October inflation edges up marginally

According to figures released by the Central Statistics Office, only two   group indices, namely Restaurants & Hotels (1.1 percent) and Clothing & Footwear (1.0 percent), registered significant increases.

'The Restaurants & Hotels group index recorded an increase of 1.1 percent from 168.8 in September to 170.6 in October. There was a general price increase as indicated by increases in the constituent section indices of'Restaurants, Cafes & the Like (1.1 percent) and Accommodation Services (0.9 percent).

The Clothing & Footwear group index was 126.3 in October, up by 1.0 percent on the September level of 125.0.'The increase was a result of the constituent section indices of Clothing (2.2 percent) and Footwear (0.3 percent),' read a statement from the CSO.

Inflation has hovered in the range of 6 percent to 8 percent in recent months without any clear direction. A gradual decline from 7.8 percent in May to 6.7 percent in August was reversed with an increase to 7.0 percent in September, and it is anticipated that inflation will continue to fluctuate in the same 6 percent to 8 percent range through to March 2011.

Beyond that time, however, there are good prospects of a further decline in inflation that will take the rate back within the Bank of Botswana's 3 percent to 6 percent inflation objective range, sometime in the second quarter of 2011.

'Our view is that, barring any unforeseen oil price shocks from the international market, or further changes in domestic taxes such as VAT or the alcohol levy, inflation should then remain within the BoB's range for the foreseeable future,' says Economist Dr Keith Jefferis in a third quarter economic review report.

After cutting rates by a total of 5.5 percent in 2008 and 2009, the BoB has kept rates on hold even with the pick-up in inflation in recent months, reflecting the expectation that inflation will be contained in the medium  term.

The adoption of the neutral monetary policy stance has seen interest rates unmoved since the beginning of the year, and with no major inflation shocks expected in the near future, no change in the bank rate is expected from MPC's last sitting of the year in December.

'Our expectation is that the next move in interest rates will be downwards, although probably not until the headline rate falls below 6 percent sometime in 2011,' he says.

The central bank says that the positive inflation outlook is influenced by the low pressures in South Africa and the dissipation of the impact of the increase in VAT and administered prices.
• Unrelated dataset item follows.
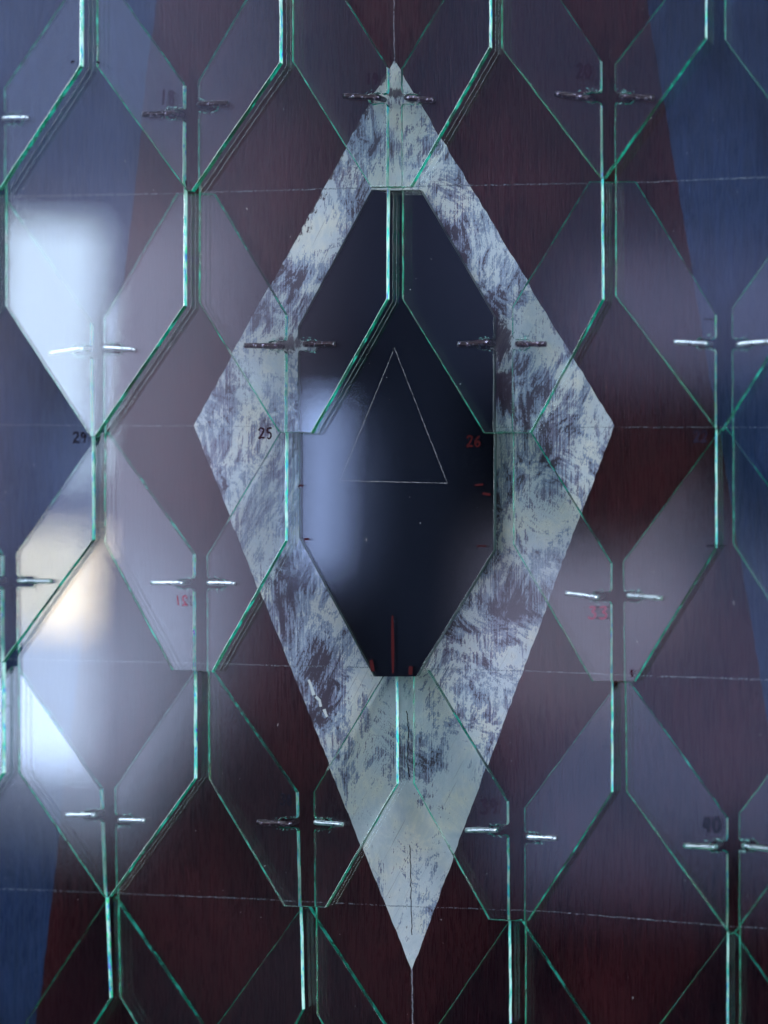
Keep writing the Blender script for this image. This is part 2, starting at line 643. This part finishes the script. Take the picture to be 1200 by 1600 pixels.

The likelihood that government spending will be growing slowly, if at all, due to the need to balance the budget, means that demand pressures will also be weak, hence there are good prospects that inflation will remain relatively low by historical standards in coming years.

IMF forecasts, for instance, project average annual inflation remaining between 5 percent and 6 percent from 2012 through to 2015.